The boundary between Earth and 'space,' meanwhile, is not clearly defined. Astrophysicist Jonathan McDowell has proposed the boundary should be lower, at around 80 kilometers up, arguing that satellites can survive certain elliptical orbits that dip to this height. But NASA heliophysicist Doug Rowland said it's tough to demarcate where 'space' begins, because Earth's atmosphere doesn't necessarily stop at any single point, but instead 'just gets less and less dense the higher you go.'
The National Oceanic and Atmospheric Administration (NOAA) further pointed out that a spacecraft would have to travel 600 miles above Earth to escape the planet's atmosphere completely — meaning that the International Space Station (orbiting between 205 and 270 miles up) wouldn't even be considered as being in proper 'space,' either.

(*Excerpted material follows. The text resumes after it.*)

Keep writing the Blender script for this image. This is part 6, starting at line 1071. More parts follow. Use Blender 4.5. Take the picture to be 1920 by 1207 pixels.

'When you go to where the Space Station is — only a couple hundred miles above the Earth — there's still enough air there to slow the Space Station down. And if you didn't re-boost it with rockets, it would come back to Earth based on the air drag,' Rowland said.
'Never be the same'
Terminology aside, Blue Origin and its newest astronauts certainly consider their trip to space (however it's defined) a success.
'I will never be the same,' crew member and aerospace engineer Aisha Bowe said after landing.
'I never really thought I could go to space — although I really wanted to go — and today just confirmed that dreams are real,' she added.